A imagem fala por si. Não é hábito ver jornalistas na “gaiola”, equiparados a terroristas, o que é uma forma superior de representar uma “imprensa amordaçada”. 

Há duas narrativas por trás da imagem. A primeira é a evidente: “É uma mensagem dirigida ao media independentes”, diz o jurista egípcio Mohamed Lotfi. “É o aviso de que se o jornalista está na posse de imagens de manifestações, ou se entrevista personalidades que as autoridades não aprovam, corre o risco de ir parar à prisão.” Mohamed Fahmy, jornalista conhecido pelo seu rigor, denunciou esta “paródia de justiça” e a “farsa de uma condenação sem provas”. Foi um processo político.

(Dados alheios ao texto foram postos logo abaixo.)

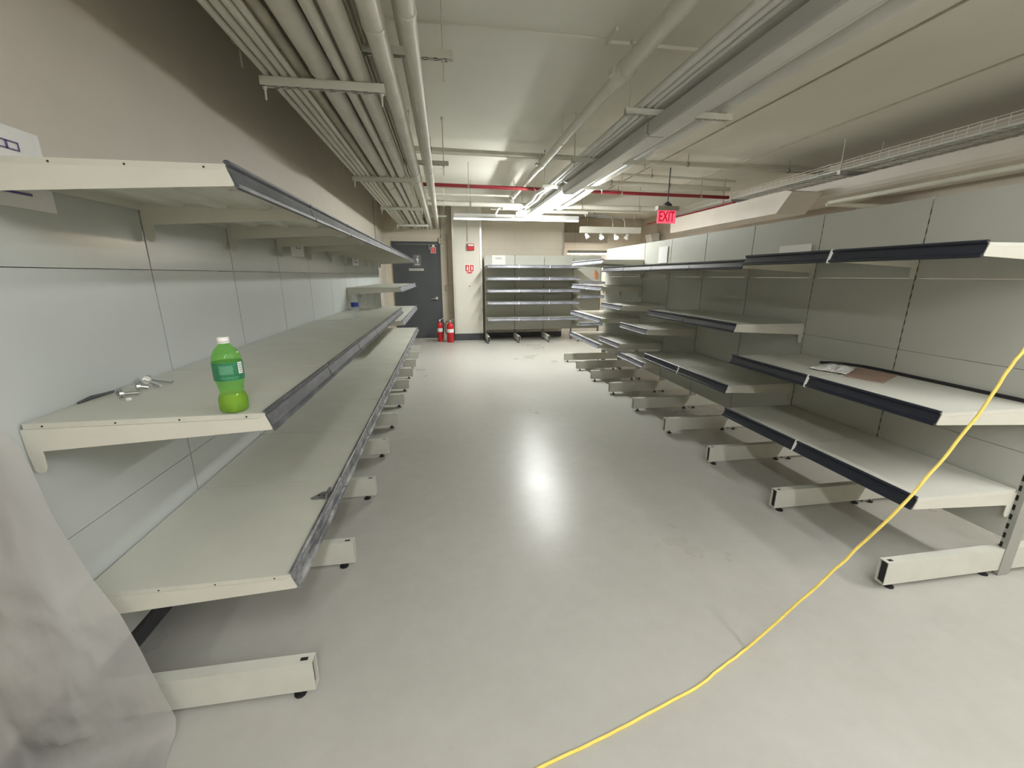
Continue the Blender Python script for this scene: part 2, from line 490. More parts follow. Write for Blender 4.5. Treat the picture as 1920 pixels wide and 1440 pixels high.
def run(root, P, D, Lf, rows, gap, pm, fm, shelves, zt, mats, double=False, flip=False, end_w=.03, slotm=None, cover=0):
    # P: local y of each post, ascending.  rows: panel joint heights
    n = len(P)
    for k, y in enumerate(P):
        hw = gap / 2 - .0004
        y0, y1 = -hw, hw
        e = (k == 0, k == n - 1)
        if e[0]: y0 = -end_w / 2
        if e[1]: y1 = end_w / 2
        u = MB().box(-.075, -.005, y0, y1, .006, zt - .045)
        u.build('upright', (slotm or M['slot']) if k else (M['foot'] if not flip else M['slot']), root, loc=(0, y, 0))
        if double:
            foot_build(-.66, Lf, root, y, (-.6, -.06, .05, Lf - .06))
        else:
            foot_build(-.075, Lf, root, y, (.05, Lf - .06))
    for k in range(n - 1):
        a, b = (P[k] + gap / 2 if k or flip or cover == 0 else P[k] - cover), P[k + 1] - gap / 2
        for r in range(len(rows) - 1):
            z0, z1 = rows[r] + .0012, rows[r + 1] - .0012
            mb = MB().box(-.022, 0, a, b, z0, z1)
            if r == len(rows) - 2:
                mb.box(-.075, 0, a, b, z1, z1 + .004)
            mb.build('back_panel', pm[min(r, len(pm) - 1)], root)
    cache = {}
    for (k0, k1, z, rm, clips) in shelves:
        for k in range(k0, k1 + 1):
            kk = (n - 2 - k) if flip else k
            W = P[kk + 1] - P[kk]
            key = (round(W, 4), rm)
            if key not in cache:
                cache[key] = (shelf_mesh(D, W, mats[0]), bracket_mesh(D, .0002, mats[1]), bracket_mesh(D, W - .0032, mats[1]),
                              rail_mesh(D, W, M[rm]), clip_mesh(D, W, M['white']))
            c = cache[key]
            s = put('shelf', c[0], root, (0, P[kk], z))
            put('bracket', c[1], s); put('bracket', c[2], s)
            put('price_rail', c[3], s)
            if clips and k < k1:
                put('rail_clip', c[4], s, (0, 0 if flip else W, 0))

# left run, against the left wall
LW = .6665
PL = [1.235 + LW * k for k in range(11)]
rl = empty('shelving_unit', (-1.146, PL[0], 0), 'long pale grey wall shelving run along the left wall, charcoal price rails', 'shelving')
run(rl, [p - PL[0] for p in PL], .615, .648, [.20, .66, 1.448, 1.74], .006, [M['panel_l'], M['panel_l'], M['panel_gloss']], None,
    [(0, 9, .487, 'rail_worn', False), (0, 5, 1.040, 'rail_l', False), (6, 9, .885, 'rail_b', False),
     (6, 9, 1.287, 'rail_b', False), (0, 9, 1.697, 'rail_l', False)], 1.74, (M['shelf'], M['bracket']), cover=.05)

holes = MB().tube([(0, -.0006, 0), (0, .0002, 0)], .0026, 10).mesh('screw_hole', M['black'])
for sh in [c for c in rl.children if c.name.startswith('shelf') and abs(c.location.y) < .01]:
    for hx in (.055, .23, .39, .565):
        put('screw_hole', holes, sh, (hx, .0022, -.0085))
# right run, free-standing, double-sided feet
RW = .667
PR = [1.352 + RW * k for k in range(9)]
rr = empty('shelving_unit', (2.624, PR[8], 0), 'long freestanding shelving run on the right side, staggered shelves with navy price rails', 'shelving', rz=PI)
run(rr, [PR[8] - p for p in PR[::-1]], .562, .658, [.20, .632, 1.008, 1.412, 1.835], .009, [M['panel_r']], None,
    [(0, 1, 1.552, 'rail_r', True), (2, 5, 1.527, 'rail_r', False), (6, 7, 1.63, 'rail_b', False), (6, 7, 1.285, 'rail_b', False),
     (5, 5, 1.078, 'rail_b', False), (2, 3, 1.085, 'rail_r', False), (6, 7, .863, 'rail_b', False), (4, 4, .88, 'rail_b', False),
     (6, 7, .512, 'rail_b', False), (5, 5, .625, 'rail_b', False), (4, 4, .525, 'rail_b', False), (2, 3, .628, 'rail_r', True),
     (0, 1, .862, 'rail_r', True), (0, 1, .458, 'rail_r', True)], 1.835, (M['shelf_r'], M['bracket']), double=True, flip=True, end_w=.05)

# back run, facing the camera
PBk = [.897, 1.56, 2.227, 2.905, 3.57]
rb = empty('shelving_unit', (PBk[0], 9.40, 0), 'grey shelving run across the far end of the room beside the column', 'shelving', rz=-PI / 2)
run(rb, [p - PBk[0] for p in PBk], .52, .60, [.22, .62, 1.02, 1.42, 1.852], .014, [M['panel_r']], None,
    [(0, 2, 1.632, 'rail_b', True), (0, 2, 1.383, 'rail_b', True), (0, 2, 1.132, 'rail_b', True), (0, 2, .878, 'rail_b', True),
     (0, 2, .53, 'rail_b', True), (3, 3, 1.29, 'rail_b', False), (3, 3, 1.0, 'rail_b', False), (3, 3, .395, 'rail_b', False)],
    1.852, (M['shelf'], M['bracket']))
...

E apontou uma pista: “Ficámos reféns do confronto político entre o Egipto e o Qatar.” A Al-Jazira pertence ao Qatar que apostou na Irmandade contra os militares, enquanto os sauditas faziam a escolha inversa. O Qatar denuncia hoje a “caça às bruxas” contra os partidários da Irmandade, enquanto Riad financia o novo governo. É uma “guerra” regional.
O ajuste de contas entre os militares egípcios e a Al-Jazira tem contudo raízes mais antigas. Remonta à mobilização para derrubar Mubarak em Janeiro de 2011. As redes sociais desempenharam um papel crucial. Mas foi a Al-Jazira que transformou a revolução tunisina de Dezembro de 2010 em modelo a copiar. Anotou, na altura, o analista americano Marc Lynch: “A noção de que há uma luta comum através do mundo árabe é algo que a Al-Jazira ajudou a criar. Não cria os acontecimentos, mas é difícil imaginá-los a acontecer sem ela.” Os generais nunca o esqueceram.